En principio, esos datos no viajaban directamente relacionados con una persona, pero todos recordamos que, desde el día 0, para comprar un iPhone era requisito indispensable vincular el IMEI a una persona y a una tarjeta de crédito. Cruzar dos bases de datos, es juego de niños no sólo para Apple, sino para cualquier informático. Lo denunciamos y consideramos la importancia que podía tener que un terminal que se había regalado a todo ser relevante en el planeta registrara y transmitiera información, del tipo que fuera, sobre los propietarios del mismo.
A los pocos meses, en ese rosario de texto que aparece al iniciar cualquier teléfono, sistema operativo o aplicación, se recogía explícitamente la autorización de los usuarios al uso de esos datos.
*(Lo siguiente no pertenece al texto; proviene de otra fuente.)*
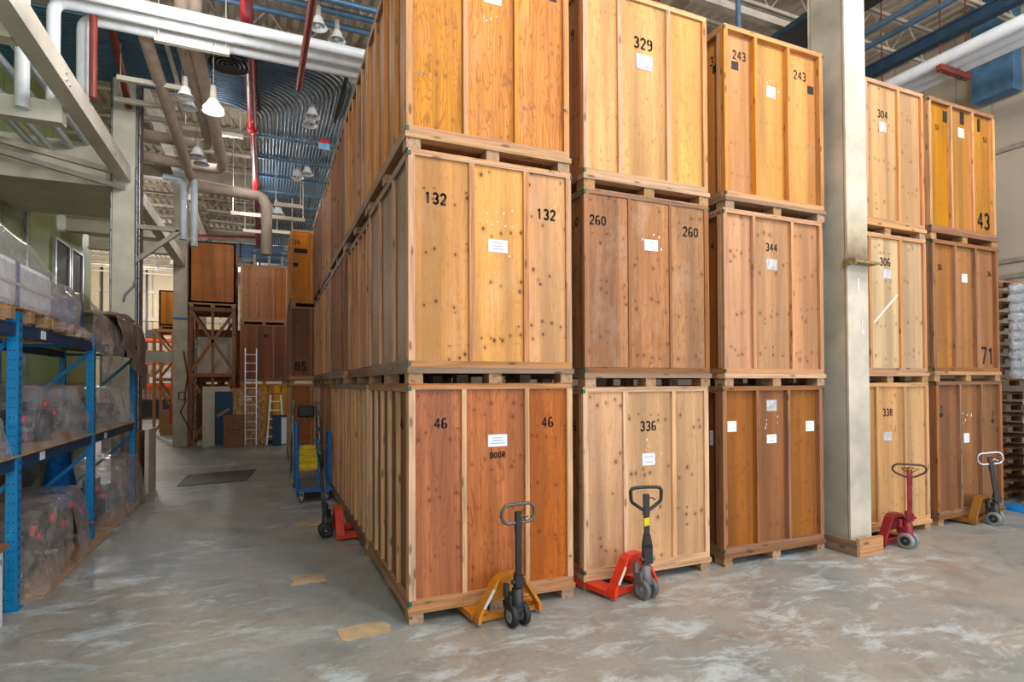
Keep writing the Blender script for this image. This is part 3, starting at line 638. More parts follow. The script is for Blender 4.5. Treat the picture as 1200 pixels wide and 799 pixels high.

Lo evidente: todos y cada uno de nosotros, somos un sensor del big data (y del small data también); cada vez que pulsamos sobre un ‘aceptar’, autorizamos a las grandes empresas tecnológicas e incluso a los pequeños desarrolladores la intromisión en nuestras vidas. Y porque la ignorancia no exime del delito, ni del pecado, ni siquiera de la torpeza, el verano y el escándalo del espionaje me dejaron perpleja; ya que sólo hay un hecho cierto: nos guste o no, cada uno de nosotros somos los espías de nosotros mismos.